地球規模の滅亡の危機は、この節で述べる自然の動きによってひきおこされ、また自然の力強い営みによって克服された。このことは単に原始・未開の社会だけではなく、その後の人類史の発展過程においても変わりない。民族の滅亡は、人間の歴史的発展の道すがらにおこった必然的な歩みといってよい。しかしこの危機を乗り越えて今日の歴史があるためには、たゆまぬ労働と蓄積された人間の英知がその都度その局面を生き抜く方向へ導いていったのである。
しかし今日再び地球規模で人類は滅亡の危機に向かっているようにみえる。しかも今度は、自然の動きによってひきおこされたことではなく、人間の生みだした文明に対する過信とおごりと、そしてエゴイズムによってもたらされたものである。とりわけ科学技術の未曽有の高度化は、大自然の生態系や地球環境を激しく変えつつある。自然によって育まれた文明が、その母なる自然をあらゆる手段で破壊し、人類の拠って来たる舞台を自らの手で崩壊しようとしている。
私たちの住む日本列島は、気候が温暖で、四季の変化に富み、こきざみにそして規則的に移りゆく自然の中で、豊かな生活と人の心を育んできた。私たちの下松地方も、また、そうした恵まれた自然環境の中で、長い歴史と文化を築きつづけてきたのである。
日本人の歴史の歩みも、日本の文化もこうした自然・風土のなかで生まれ育ってきたものである。とくに西日本地方は、照葉樹林が繁茂し、海や河川はゆたかな幸を、山野はゆたかな稔りをもたらし、美しい日本的景観をみせている。梅雨の雨は、秋の稔りを保証し、冬は積雪も少なく、生活文化が発展していく土壌としては総じて好ましい環境を保っている。
人類が自らの手で、その進んだ文化の所産として地球をとりまく環境を悪化させ、人類の将来への現実的な危惧を与えていることは、世紀末の最大の憂慮である。

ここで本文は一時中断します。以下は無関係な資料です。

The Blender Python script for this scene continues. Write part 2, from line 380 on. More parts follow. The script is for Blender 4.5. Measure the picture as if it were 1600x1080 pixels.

こうした現実が二十世紀に生きた私たちの行動の産物として批判されることを回避するために、今一度人類の歴史の起点に立ち帰り、自然と人間の深いかかわりに学ばねばならない。
旧石器時代から縄文時代に向かう歴史の流れは、こうした私たちの今日的課題に深くかかわっていることを感じさせてくれる貴重な時代といってよい。